Right? That’s kinda what we all expected from K’Andre coming into this year: that he would take the next step? That he would evolve from a player with great tools to a great player. That he would supplant Ryan Lindgren as Adam Fox’s partner on the first pair and show off enough high-end skill and performance to warrant a long term extension alongside Igor Shesterkin and Alexis Lafrenière. 

Those seemed to be reasonable expectations for Miller as he entered his 5th year in the league.

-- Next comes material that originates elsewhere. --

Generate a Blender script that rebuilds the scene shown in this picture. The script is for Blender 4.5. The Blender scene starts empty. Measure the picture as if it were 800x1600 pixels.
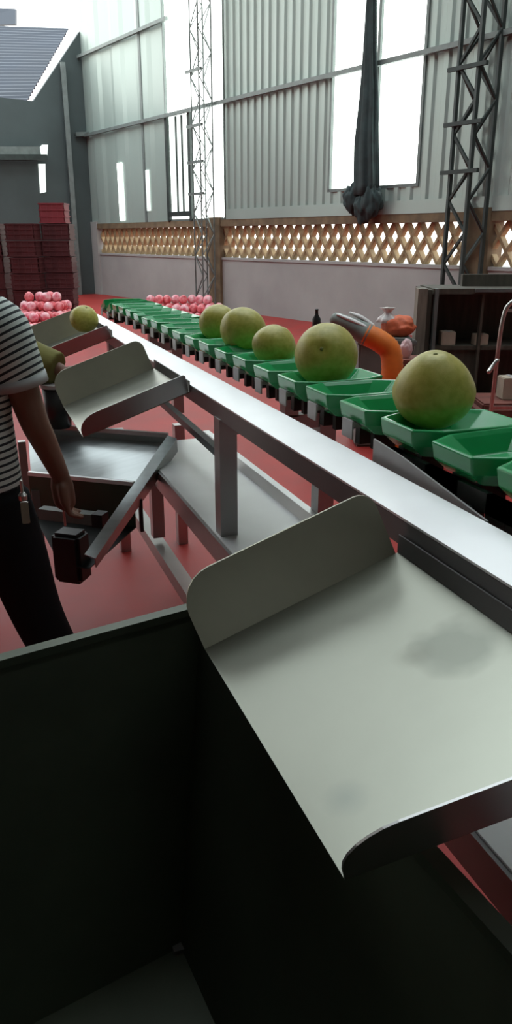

Didn’t really work out that way.

Performance

Season Total: 74 GP, 7 G, 20 A

Statistically, Miller’s season wasn’t all that different from his 2023-24 season where he recorded eight goals and 22 assists in 80 games. Even his time on ice checked in at roughly the same 21-plus minutes as he had last year. His oiGF (3.1) and oiGA (3.5) were both very similar to last year’s rates, as were his xGF (56.1) and xGA (63.9). That’s the problem, though. The expectation was that he would improve, and the reality is that he didn’t. What’s worse is how he got to that statline. 

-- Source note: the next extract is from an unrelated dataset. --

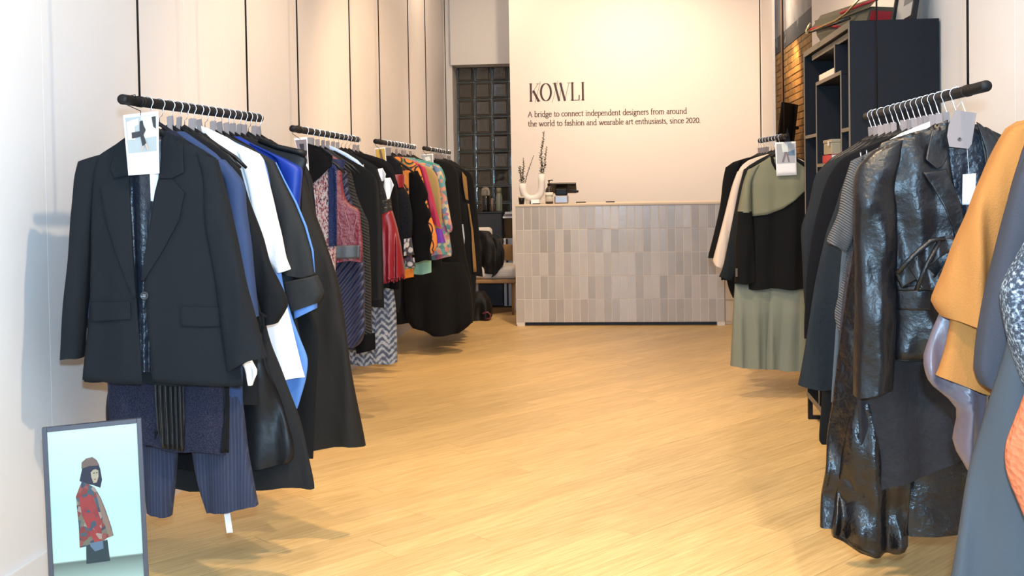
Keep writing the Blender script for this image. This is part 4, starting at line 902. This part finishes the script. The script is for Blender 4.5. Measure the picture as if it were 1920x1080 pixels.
Shape(Y-.03, pxrows([((1886, 240), (1925, 228)), ((1868, 264), (1925, 262)), ((1822, 358), (1915, 358)), ((1790, 438), (1895, 440)), ((1754, 538), (1860, 545)), ((1746, 565), (1850, 575)), ((1762, 596), (1830, 604))], Y), .05, .02, 55, .7, n=48).build('sleeve', orange, t2)
Shape(Y+.025, pxrows([((1772, 580), (1860, 580)), ((1737, 668), (1862, 668)), ((1745, 718), (1866, 718)), ((1800, 768), (1860, 764)), ((1796, 838), (1850, 800)), ((1818, 886), (1840, 830))], Y), .03, .02, 70, .2).build('satin_lining', mauve, t2)
Y = 2.47
t2, sh = garment('R0', 1, Y, 'coat', 'dark grey wool coat in front of the orange cape coat', 'coat', dgrey, [(1930, 262), (1912, 300), (1890, 380), (1880, 500), (1868, 640), (1862, 730)], th=.04, wall=.26)
Shape(Y-.03, pxrows([((1920, 280), (1960, 270)), ((1893, 345), (1950, 350)), ((1872, 425), (1935, 430)), ((1846, 530), (1905, 540)), ((1830, 620), (1885, 630)), ((1823, 690), (1870, 700)), ((1836, 718), (1864, 732))], Y), .045, .006, 50, .3).build('sleeve', dgrey, t2)
Y = 2.38
garment('R0', 2, Y, 'skirt', 'long grey flannel skirt running out of the bottom right corner', 'skirt', lgrey, [(1970, 300), (1940, 400), (1910, 560), (1887, 650), (1865, 728), (1842, 820), (1820, 905), (1786, 1080), (1770, 1150)], th=.06, amp=.02, k=36, wall=.26)
Y = 2.30
t2, sh = garment('R0', 3, Y, 'jacket', 'grey boucle jacket at the right edge of the picture', 'jacket', tw2, [(1985, 290), (1950, 380), (1930, 480), (1925, 620), (1925, 720)], th=.04, wall=.24)
Shape(Y-.03, pxrows([((1945, 400), (1990, 400)), ((1905, 470), (1975, 480)), ((1877, 524), (1965, 540)), ((1870, 556), (1962, 570)), ((1876, 590), (1960, 610)), ((1891, 648), (1955, 660)), ((1918, 728), (1950, 724))], Y), .05, .006, 50, .3).build('sleeve', tw2, t2)
Y = 2.20
t2, sh = garment('R0', 4, Y, 'coat', 'coral knitted coat showing only its edge at the right border', 'coat', coral, [(1995, 300), (1965, 450), (1940, 620), (1920, 730), (1902, 790), (1888, 838), (1891, 888), (1918, 968)], th=.035, wall=.2, amp=.016, k=38, crump=(7, .02))
Shape(Y-.03, pxrows([((1985, 300), (2030, 290)), ((1972, 380), (2030, 385)), ((1960, 520), (2020, 530)), ((1950, 660), (2005, 665)), ((1944, 720), (1990, 724))], Y), .04, .006, 50, .3).build('sleeve', coral, t2)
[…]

Miller’s season was plagued with long stretches of ineffective—bordering on soft—play. Both statistically and to the eye test, Miller’s best stretches of play came when he was partnered with Adam Fox, so of course Coach Dumbass hardly ever used those two together. Even with Ryan Lindgren injured at the outset of the season, it was Braden Schneider and his separated shoulder that got the call to play on the first pair even if that meant switching him to his off side, because of course Miller and Trouba had to be together. Many of us here, recognizing that Trouba’s play and emo attitude following a summer of trade rumors were serving as an anchor big enough to drag down an aircraft carrier, were willing to give Miller some grace. Mercifully, Drury ended the Miller-Trouba partnership in early December by shipping Trouba and his emotional baggage to the Anaheim Ducks. This created the perfect opportunity for Peter Laviolette to examine his D-pairs and put together the units that made the most sense, including sparing Adam Fox the pain of having to carry a clearly declining Ryan Lindgren, and putting him with the much more physically talented K’Andre Miller. Yeah.

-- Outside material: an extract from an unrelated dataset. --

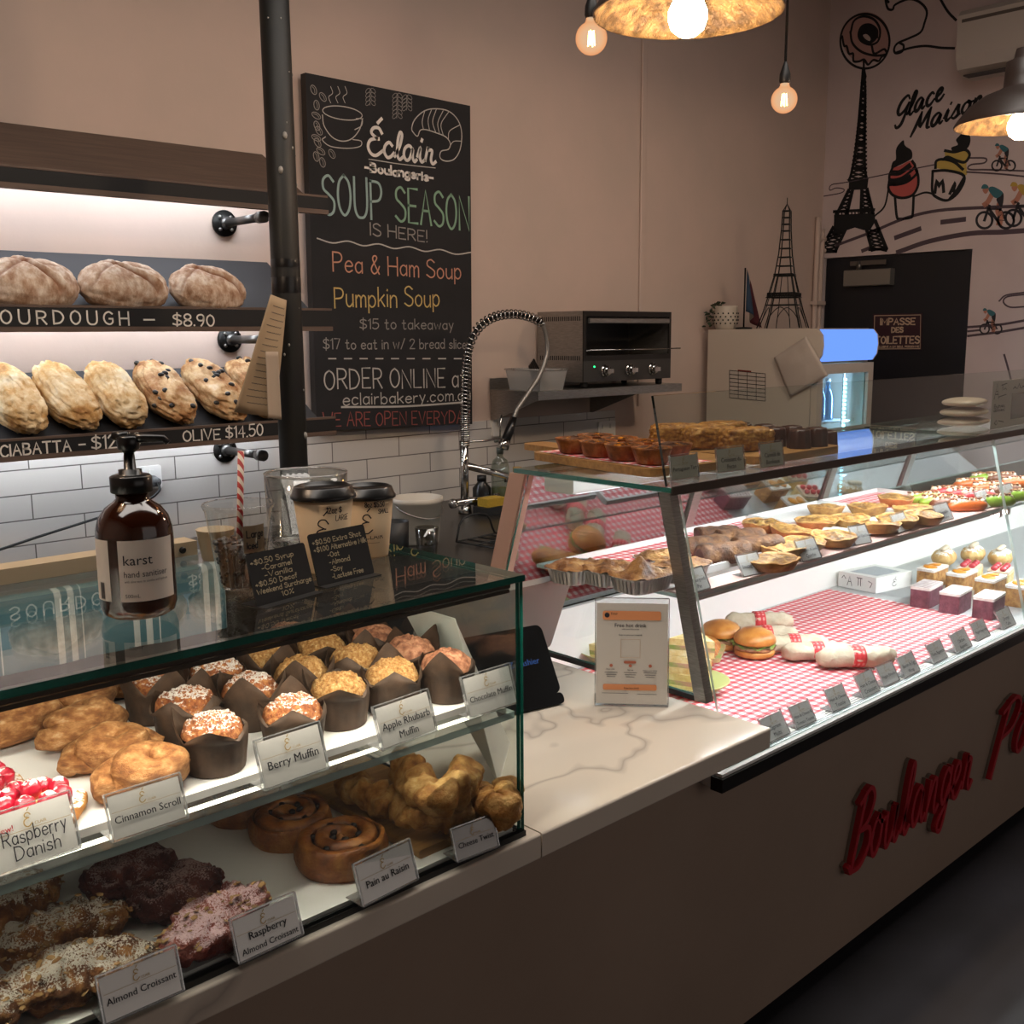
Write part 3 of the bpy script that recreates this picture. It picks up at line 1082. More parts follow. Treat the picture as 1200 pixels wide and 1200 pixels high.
def frost_bulb_glass():
    t = NT('lit_amber_bulb')
    lw = t.n('ShaderNodeLayerWeight')
    lw.inputs[0].default_value = .4
    tr = t.n('ShaderNodeBsdfTransparent')
    tr.inputs[0].default_value = lin('ffd0a0')
    e = t.n('ShaderNodeEmission')
    e.inputs[1].default_value = 1.0
    t.l(t.ramp(lw.outputs['Facing'], [(.0, 'ffe6c4'), (.35, 'ffc796'), (1, 'd9834e')]), e.inputs[0])
    m = t.n('ShaderNodeMixShader')
    t.l(t.math('ADD', t.math('MULTIPLY', lw.outputs['Facing'], .4), .45), m.inputs[0])
    t.l(tr.outputs[0], m.inputs[1])
    t.l(e.outputs[0], m.inputs[2])
    t.l(m.outputs[0], t.out.inputs[0])
    return t.m


m_amber = frost_bulb_glass()


def dome_lamp(loc, r, label):
    t = thing('pendant_lamp', label, 'lamp', loc, 0, 'dome pendant lamps over the counter')
    k = r/.205
    out = [(.205, 0), (.206, .006), (.196, .022), (.165, .060), (.120, .092), (.078, .108), (.062, .118), (.060, .150), (.058, .195), (.036, .205), (.030, .235), (.0, .236)]
    inn = [(.200, .0), (.192, .018), (.161, .054), (.118, .085), (.076, .100), (.030, .104), (0, .105)]
    MB().lathe([(a*k, b*k) for a, b in out], 64, cap=False).build('outer_shade', m_shade_out, t)
    MB().lathe([(a*k, b*k) for a, b in [(.205, 0)]+inn], 64, cap=False).build('inner_shade', m_shade_in, t)
    ring = [Vector((r*.985*math.cos(2*PI*i/64), r*.985*math.sin(2*PI*i/64), .004)) for i in range(64)]
    MB().tube(ring, .0035, 6, closed=True).build('rim', m_shade_in, t)
    MB().cyl((0, 0, .045), (0, 0, .1), .019, n=20).build('socket', m_black, t)
    b = [(0, -.046), (.018, -.043), (.033, -.031), (.040, -.012), (.040, .004), (.032, .022), (.022, .036), (.018, .048)]
    MB().lathe([(x*1.06, y*1.06) for x, y in b], 24, cap=False).build('bulb', m_bulb, t)
    MB().cyl((0, 0, .23*k), (0, 0, ZC-loc[2]-.001), .006, n=8).build('cable', m_cable, t)
    return t


def filament_lamp(loc, label):
    t = thing('filament_bulb_lamp', label, 'lamp', loc, 0, 'bare filament bulbs on black cords')
    rb = .040
    MB().lathe([(0, -rb)]+[(rb*math.sin(a), -rb*math.cos(a)) for a in [PI*i/14 for i in range(1, 13)]]+[(.014, .043), (.013, .052)], 28, cap=False).build('bulb_glass', m_amber, t)
    f = MB()
    for i in range(4):
        a = 2*PI*i/4+.4
        f.tube([(.009*math.cos(a), .009*math.sin(a), -.018), (.006*math.cos(a), .006*math.sin(a), .018)], .0017, 6)
    f.build('filament', m_fil, t)
    MB().lathe([(.0145, .047), (.0155, .050), (.0175, .056), (.0165, .075), (.008, .100), (.004, .112), (0, .113)], 20, cap=False).build('socket', m_black, t)
    MB().cyl((0, 0, .11), (0, 0, ZC-loc[2]-.001), .0042, n=8).build('cord', m_cable, t)
    bulb_light('filament_light', (loc[0], loc[1], loc[2]-.0), FIL_W, (1, .55, .28), .02)
    return t


LA = oy(806, 16, 1.5)
LB = oy(1197, 146, 1.47)
for p, r, lb in ((LA, .205, 'large dome pendant with gold inside at the top edge, lit bulb'), (LB, .205, 'dome pendant lamp hanging in front of the mural at the right edge'), (Vector((LA.x-1.72, 1.52, LA.z)), .205, 'third dome pendant lamp, over the cake showcase, left of the big one')):
    dome_lamp(p, r, lb)
    bulb_light('dome_light', (p.x, p.y, p.z-.025), BULB_W, WARM, .045)
filament_lamp(oy(693, 45, 1.9), 'amber filament bulb hanging left of the big dome pendant')
filament_lamp(oy(919, 117, 1.9), 'amber filament bulb hanging alone right of the big dome pendant')

# ------------------------------------------------------------------ chalkboard
bd = thing('chalkboard', 'tall black chalkboard with soup menu hung on the plaster wall', 'chalkboard', (0, 0, 0))
BY = 3.15
q = [oy(358, 85, BY), oy(551, 124, BY), oy(553.5, 497, BY), oy(371, 505, BY)]
MB().slab(q, -.03).build('board', [M('chalkboard_black', '131113', .8, 0, '1c191b', 5, .1, 40), m_black], bd)
wires = MB()
for u, v in ((400, 95), (510, 117)):
    p = oy(u, v, BY)
    wires.cyl((p.x, BY+.03, p.z-.05), (p.x, YB-.001, p.z-.05), .006, n=8)
wires.build('wall_spacer', m_iron, bd)


def bq(x, z):
    """chalkboard close-up coordinates -> point on the board face"""
    return oy(300+x/2.61, 60+z/2.609, BY)


CW = {k: M('chalk_'+k, c, .9) for k, c in dict(white='b5afa8', grey='8d8782', dim='6d6763', teal='8fa5a0', green='7f9f86', salmon='c08a72', yellow='c3a86a', red='8c4a44', paint='d8d0c8').items()}


def chalk(name, col, lines):
    mb = MB()
    for ln in lines:
        s, x0, z0, x1, z1, h, pen = ln[:7]
        A, B = bq(x0, z0), bq(x1, z1)
        hh = (bq(x0, z0-h)-A).length
        write(mb, s, A, B, hh, pen, NY, jit=.35, font=ln[7] if len(ln) > 7 else GL, shear=ln[8] if len(ln) > 8 else 0, gap=ln[9] if len(ln) > 9 else 1.9)
    return mb.build(name, CW[col], bd)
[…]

Miller missed some time with injuries leading up to the Christmas break and when he came back he would spend the majority of the season paired with Will Borgen, acquired from the Seattle Kraken for Kaapo Kakko. This partnership seemed to work out pretty well as Miller’s level of play certainly improved with Borgen from where it was with Trouba. There were flashes of really high-end play both defensively and offensively, physical dominance, a real snarl to his game and gorgeous offensive plays like this goal against Nashville.

Unfortunately, they were only flashes and they were bracketed by stretches of just abject crap. I can’t remember how many times Sam Rosen, Joe Micheletti, and the studio crew sat there befuddled as they tried to reconcile a highlight of a 6-5, 210 pound monster of a man flinging his stick at skaters instead of using his body to separate people from the puck, or the number of times he was caught out of position and looking like this was the first time he had ever been on ice skates. 

Grades

Author Grade: C
Banter Consensus: C-

Final Evaluation

The 2024-25 Rangers may best be described as a talented team that was plagued by inconsistent play and long stretches of ineffectiveness. No single player better embodies that description than K’Andre Miller. 

Miller is unquestionably physically gifted. If you could design a player in a lab he would have Miller’s combination of size, speed, and physical prowess. Unfortunately, the same could be said about Julien Gauthier and—like Gauthier—right now Miller has not found a way to translate those physical tools into performance. 

The Rangers and Miller are now at a crossroads. Five years into his career, Miller is an RFA with arbitration rights and there are a bunch of options on the table:

  • The Rangers and Miller could agree on a long-term deal (AFP projects him at 6 years and around $6 million AAV)
  • The Rangers and Miller could agree on a short-term bridge deal (AFP projects him at 1 year $4.65 million AAV)
  • The Rangers could take Miller to arbitration 
  • The Rangers could trade Miller’s RFA rights
  • Another team could sign Miller to an offer sheet

If you had asked me back in October which way I thought this would go, I would have said the Rangers would absolutely sign Miller to a long-term deal. Now? Damned if I have any clue which of these things is going to happen. Literally none of these possible outcomes would surprise me. 

The Rangers could gamble on the fact that Mike Sullivan and his coaching staff will finally get through to Miller in a way that none of the disastrous defensive assistants the organization has employed since Miller’s debut could. They could also be gun-shy after giving Lafrenière a long-term deal only to watch him pull an Andy Dufresne and up and vanish like a fart in the wind and decide to trade Miller so that they can allocate his money elsewhere. Another team could come in and decide they want to gamble on Miller’s upside and sign him to an offer sheet. The best-case scenario for me is a short-term deal, but Miller’s agent (who happens to also represent Barclay Goodrow) has made it known that he intends to do the Rangers no favors. That said, Miller’s play this year did his agent no favors by removing a great deal of his leverage. 

If Miller is back next year then, for the love of God, let’s hope that Sullivan is smarter than his predecessors and puts him in the best position to succeed, that means with Adam Fox on the first pair.